Author and activist Iyad El-Baghdadi took to Twitter Tuesday to express his anger and frustration over both the terrorist attack on Istanbul, as well as the discussions that followed about ISIS and Islam, writing a series of tweets challenging the idea that radical Islamists are Muslims. He wrote:

While most people likely wouldn't think of Muslims as being ISIS' biggest victim — after all, ISIS claims to be fighting for Islam — the numbers tell a much different story. After the Paris attacks in 2015, The Telegraph noted that "the Islamic State has killed far more Muslims than Christians, Westerners, or minorities," and that the United Nations has singled out ISIS as being behind a significant number of Muslim civilian deaths in Iraq, Syria and Lebanon. Similarly, according to BBC News,

Between 2004 and 2013 about half of all terrorist attacks, and 60 percent of fatalities due to terrorist attacks, took place in Iraq, Afghanistan and Pakistan - all of which have a mostly Muslim population.

What's more is that, while terror attacks in the West are often the ones that get the most attention and the most outpouring of support, they are comparatively rare to the number of attacks that occur regularly in predominantly-Muslim countries. According to BBC News,

Between 2004-2013, the UK suffered 400 terrorist attacks, mostly in Northern Ireland, and almost all of them were non-lethal. The U.S. suffered 131 attacks, fewer than 20 of which were lethal. France suffered 47 attacks. But in Iraq, there were 12,000 attacks and 8,000 of them were lethal.

Of course, that is not to say that the attacks that targeted non-Muslims weren't horribly tragic or worthy of worldwide condemnation, but it does point out that Muslims in the Middle East are also living under the threat of ISIS terror attacks — and that they are more likely to be victims of it.

In an article for CNN, writer and radio show host Dean Obeidallah discussed the thousands of innocent Muslims who had been killed between July and September 2014 alone, and argued that, while ISIS likes to claim that they are fighting for Islam, really they are just fighting for, well, ISIS:

Al Qaeda and ISIS are...not about the concept of 'submit to Islam or die,' as some have claimed. It's submit to ISIS/al Qaeda or die. Both organizations clearly don't care how many Muslims they kill. Yet at the same time they will both claim they are carrying out their actions in the name of Islam.

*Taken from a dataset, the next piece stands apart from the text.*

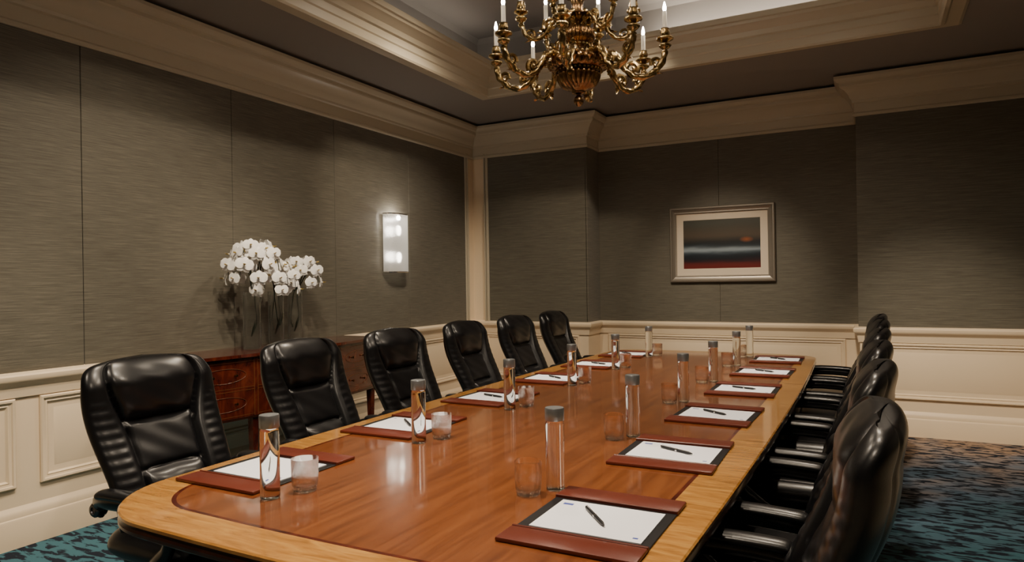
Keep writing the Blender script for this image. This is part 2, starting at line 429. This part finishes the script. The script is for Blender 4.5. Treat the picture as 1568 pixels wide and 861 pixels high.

In an essay on Medium, Shaykh Daniel al-Jaʿfarī argued that the widespread willingness to point to Islam as the problem behind ISIS actually gives the terrorist group a leg up, allowing them to continue killing Muslims in the Middle East while also fueling the West's fear of all Muslims as a whole:

As a result, many in the West are left to believe that they are the prime target of groups like ISIS, when that could not be further from the truth. Muslims are their main target and their main victims, and the Shi`ah, in particular, are those with the greatest interest in wiping out the terrorism that has endlessly victimized them in various forms for well over a thousand years.

There's no doubt that terrorism is a massive global issue, and one that can't and shouldn't be ignored. But focusing on so-called solutions like blocking borders to all Muslims, or reacting to terrorist attacks by shouting slurs at brown-skinned people you see on the street (who may or may not even be Muslim in the first place) isn't going to stop ISIS anytime soon. The idea that ISIS is fighting for Muslims is a scary thing to hear when you are a non-Muslim who now has to be afraid of going to the airport or to a nightclub. But, like pretty much all the claims that ISIS likes to spew, it's backwards, misinformed, and just plain dangerous.